>> START Supplied data

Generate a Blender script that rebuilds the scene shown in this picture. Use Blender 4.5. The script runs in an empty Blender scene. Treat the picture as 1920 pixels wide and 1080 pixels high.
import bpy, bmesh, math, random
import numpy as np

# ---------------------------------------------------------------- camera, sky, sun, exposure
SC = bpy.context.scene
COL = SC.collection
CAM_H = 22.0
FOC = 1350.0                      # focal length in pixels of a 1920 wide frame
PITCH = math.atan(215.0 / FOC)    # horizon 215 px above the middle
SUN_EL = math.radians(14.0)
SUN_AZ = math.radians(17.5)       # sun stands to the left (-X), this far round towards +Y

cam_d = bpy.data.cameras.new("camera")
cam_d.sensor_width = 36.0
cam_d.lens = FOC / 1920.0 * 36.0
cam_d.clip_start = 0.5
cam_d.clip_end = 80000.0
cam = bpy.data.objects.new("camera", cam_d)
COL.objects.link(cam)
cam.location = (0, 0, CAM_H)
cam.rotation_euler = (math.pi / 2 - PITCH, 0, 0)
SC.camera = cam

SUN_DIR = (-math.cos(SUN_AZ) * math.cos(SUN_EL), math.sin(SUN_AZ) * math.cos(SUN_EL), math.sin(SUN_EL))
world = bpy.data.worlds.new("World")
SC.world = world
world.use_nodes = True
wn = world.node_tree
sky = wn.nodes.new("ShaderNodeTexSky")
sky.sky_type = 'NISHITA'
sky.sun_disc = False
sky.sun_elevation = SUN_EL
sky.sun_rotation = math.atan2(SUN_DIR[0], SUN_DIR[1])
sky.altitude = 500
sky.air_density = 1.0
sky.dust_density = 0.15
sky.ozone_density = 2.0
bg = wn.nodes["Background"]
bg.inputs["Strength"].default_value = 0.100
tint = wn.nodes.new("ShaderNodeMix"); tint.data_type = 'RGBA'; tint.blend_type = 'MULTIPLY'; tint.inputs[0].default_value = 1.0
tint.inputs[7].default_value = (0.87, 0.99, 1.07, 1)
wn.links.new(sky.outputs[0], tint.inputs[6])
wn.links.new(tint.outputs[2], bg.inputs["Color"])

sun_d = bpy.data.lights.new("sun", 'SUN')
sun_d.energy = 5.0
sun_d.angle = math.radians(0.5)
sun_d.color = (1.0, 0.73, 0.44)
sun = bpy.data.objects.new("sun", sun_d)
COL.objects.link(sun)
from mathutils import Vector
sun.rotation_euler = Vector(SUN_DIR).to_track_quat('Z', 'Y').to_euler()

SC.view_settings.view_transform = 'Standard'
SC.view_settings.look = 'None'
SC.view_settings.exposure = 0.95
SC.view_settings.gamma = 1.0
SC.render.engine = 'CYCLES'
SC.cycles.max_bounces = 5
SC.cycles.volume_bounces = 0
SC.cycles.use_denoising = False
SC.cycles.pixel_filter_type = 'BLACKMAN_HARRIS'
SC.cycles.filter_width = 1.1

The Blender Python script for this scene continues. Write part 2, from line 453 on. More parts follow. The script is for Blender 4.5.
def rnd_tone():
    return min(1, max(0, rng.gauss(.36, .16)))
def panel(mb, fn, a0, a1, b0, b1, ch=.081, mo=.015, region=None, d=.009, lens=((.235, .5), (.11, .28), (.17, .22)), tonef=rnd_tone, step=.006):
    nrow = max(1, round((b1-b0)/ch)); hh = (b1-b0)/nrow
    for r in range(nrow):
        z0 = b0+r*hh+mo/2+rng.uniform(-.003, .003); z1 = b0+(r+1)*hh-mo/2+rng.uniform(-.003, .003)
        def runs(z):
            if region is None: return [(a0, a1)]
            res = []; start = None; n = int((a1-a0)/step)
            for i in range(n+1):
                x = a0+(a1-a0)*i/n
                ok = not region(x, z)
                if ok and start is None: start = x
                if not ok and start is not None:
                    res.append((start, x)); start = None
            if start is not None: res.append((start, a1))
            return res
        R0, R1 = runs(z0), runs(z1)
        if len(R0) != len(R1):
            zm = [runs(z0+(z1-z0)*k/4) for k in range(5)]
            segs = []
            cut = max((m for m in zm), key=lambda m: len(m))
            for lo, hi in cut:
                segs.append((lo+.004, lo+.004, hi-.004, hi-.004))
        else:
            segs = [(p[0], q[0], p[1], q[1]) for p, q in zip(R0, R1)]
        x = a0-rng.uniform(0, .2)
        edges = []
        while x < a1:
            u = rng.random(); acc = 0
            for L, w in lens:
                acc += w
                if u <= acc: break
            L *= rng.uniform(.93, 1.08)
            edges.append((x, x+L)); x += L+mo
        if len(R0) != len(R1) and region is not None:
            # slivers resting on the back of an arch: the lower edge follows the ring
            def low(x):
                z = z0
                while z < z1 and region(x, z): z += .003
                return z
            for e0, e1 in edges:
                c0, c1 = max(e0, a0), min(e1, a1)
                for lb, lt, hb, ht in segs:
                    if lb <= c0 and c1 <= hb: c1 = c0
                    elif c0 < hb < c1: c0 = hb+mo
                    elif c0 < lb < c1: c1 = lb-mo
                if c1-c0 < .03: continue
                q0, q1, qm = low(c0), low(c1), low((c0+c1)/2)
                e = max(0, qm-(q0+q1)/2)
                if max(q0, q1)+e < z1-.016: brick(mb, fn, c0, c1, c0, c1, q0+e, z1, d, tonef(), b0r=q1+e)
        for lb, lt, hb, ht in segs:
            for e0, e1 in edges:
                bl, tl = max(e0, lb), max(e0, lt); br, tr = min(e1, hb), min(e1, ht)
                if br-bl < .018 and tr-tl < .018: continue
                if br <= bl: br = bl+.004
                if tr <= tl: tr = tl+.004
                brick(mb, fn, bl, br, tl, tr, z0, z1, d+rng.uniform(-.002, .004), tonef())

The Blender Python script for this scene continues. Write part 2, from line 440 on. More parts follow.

>> END Supplied data

» **Instructions to follow**
Retype all of the data shown above, word for word.

» **Answer to the exercise**
Generate a Blender script that rebuilds the scene shown in this picture. Use Blender 4.5. The script runs in an empty Blender scene. Treat the picture as 1920 pixels wide and 1080 pixels high.
import bpy, bmesh, math, random
import numpy as np

# ---------------------------------------------------------------- camera, sky, sun, exposure
SC = bpy.context.scene
COL = SC.collection
CAM_H = 22.0
FOC = 1350.0                      # focal length in pixels of a 1920 wide frame
PITCH = math.atan(215.0 / FOC)    # horizon 215 px above the middle
SUN_EL = math.radians(14.0)
SUN_AZ = math.radians(17.5)       # sun stands to the left (-X), this far round towards +Y

cam_d = bpy.data.cameras.new("camera")
cam_d.sensor_width = 36.0
cam_d.lens = FOC / 1920.0 * 36.0
cam_d.clip_start = 0.5
cam_d.clip_end = 80000.0
cam = bpy.data.objects.new("camera", cam_d)
COL.objects.link(cam)
cam.location = (0, 0, CAM_H)
cam.rotation_euler = (math.pi / 2 - PITCH, 0, 0)
SC.camera = cam

SUN_DIR = (-math.cos(SUN_AZ) * math.cos(SUN_EL), math.sin(SUN_AZ) * math.cos(SUN_EL), math.sin(SUN_EL))
world = bpy.data.worlds.new("World")
SC.world = world
world.use_nodes = True
wn = world.node_tree
sky = wn.nodes.new("ShaderNodeTexSky")
sky.sky_type = 'NISHITA'
sky.sun_disc = False
sky.sun_elevation = SUN_EL
sky.sun_rotation = math.atan2(SUN_DIR[0], SUN_DIR[1])
sky.altitude = 500
sky.air_density = 1.0
sky.dust_density = 0.15
sky.ozone_density = 2.0
bg = wn.nodes["Background"]
bg.inputs["Strength"].default_value = 0.100
tint = wn.nodes.new("ShaderNodeMix"); tint.data_type = 'RGBA'; tint.blend_type = 'MULTIPLY'; tint.inputs[0].default_value = 1.0
tint.inputs[7].default_value = (0.87, 0.99, 1.07, 1)
wn.links.new(sky.outputs[0], tint.inputs[6])
wn.links.new(tint.outputs[2], bg.inputs["Color"])

sun_d = bpy.data.lights.new("sun", 'SUN')
sun_d.energy = 5.0
sun_d.angle = math.radians(0.5)
sun_d.color = (1.0, 0.73, 0.44)
sun = bpy.data.objects.new("sun", sun_d)
COL.objects.link(sun)
from mathutils import Vector
sun.rotation_euler = Vector(SUN_DIR).to_track_quat('Z', 'Y').to_euler()

SC.view_settings.view_transform = 'Standard'
SC.view_settings.look = 'None'
SC.view_settings.exposure = 0.95
SC.view_settings.gamma = 1.0
SC.render.engine = 'CYCLES'
SC.cycles.max_bounces = 5
SC.cycles.volume_bounces = 0
SC.cycles.use_denoising = False
SC.cycles.pixel_filter_type = 'BLACKMAN_HARRIS'
SC.cycles.filter_width = 1.1

The Blender Python script for this scene continues. Write part 2, from line 453 on. More parts follow. The script is for Blender 4.5.
def rnd_tone():
    return min(1, max(0, rng.gauss(.36, .16)))
def panel(mb, fn, a0, a1, b0, b1, ch=.081, mo=.015, region=None, d=.009, lens=((.235, .5), (.11, .28), (.17, .22)), tonef=rnd_tone, step=.006):
    nrow = max(1, round((b1-b0)/ch)); hh = (b1-b0)/nrow
    for r in range(nrow):
        z0 = b0+r*hh+mo/2+rng.uniform(-.003, .003); z1 = b0+(r+1)*hh-mo/2+rng.uniform(-.003, .003)
        def runs(z):
            if region is None: return [(a0, a1)]
            res = []; start = None; n = int((a1-a0)/step)
            for i in range(n+1):
                x = a0+(a1-a0)*i/n
                ok = not region(x, z)
                if ok and start is None: start = x
                if not ok and start is not None:
                    res.append((start, x)); start = None
            if start is not None: res.append((start, a1))
            return res
        R0, R1 = runs(z0), runs(z1)
        if len(R0) != len(R1):
            zm = [runs(z0+(z1-z0)*k/4) for k in range(5)]
            segs = []
            cut = max((m for m in zm), key=lambda m: len(m))
            for lo, hi in cut:
                segs.append((lo+.004, lo+.004, hi-.004, hi-.004))
        else:
            segs = [(p[0], q[0], p[1], q[1]) for p, q in zip(R0, R1)]
        x = a0-rng.uniform(0, .2)
        edges = []
        while x < a1:
            u = rng.random(); acc = 0
            for L, w in lens:
                acc += w
                if u <= acc: break
            L *= rng.uniform(.93, 1.08)
            edges.append((x, x+L)); x += L+mo
        if len(R0) != len(R1) and region is not None:
            # slivers resting on the back of an arch: the lower edge follows the ring
            def low(x):
                z = z0
                while z < z1 and region(x, z): z += .003
                return z
            for e0, e1 in edges:
                c0, c1 = max(e0, a0), min(e1, a1)
                for lb, lt, hb, ht in segs:
                    if lb <= c0 and c1 <= hb: c1 = c0
                    elif c0 < hb < c1: c0 = hb+mo
                    elif c0 < lb < c1: c1 = lb-mo
                if c1-c0 < .03: continue
                q0, q1, qm = low(c0), low(c1), low((c0+c1)/2)
                e = max(0, qm-(q0+q1)/2)
                if max(q0, q1)+e < z1-.016: brick(mb, fn, c0, c1, c0, c1, q0+e, z1, d, tonef(), b0r=q1+e)
        for lb, lt, hb, ht in segs:
            for e0, e1 in edges:
                bl, tl = max(e0, lb), max(e0, lt); br, tr = min(e1, hb), min(e1, ht)
                if br-bl < .018 and tr-tl < .018: continue
                if br <= bl: br = bl+.004
                if tr <= tl: tr = tl+.004
                brick(mb, fn, bl, br, tl, tr, z0, z1, d+rng.uniform(-.002, .004), tonef())

The Blender Python script for this scene continues. Write part 2, from line 440 on. More parts follow.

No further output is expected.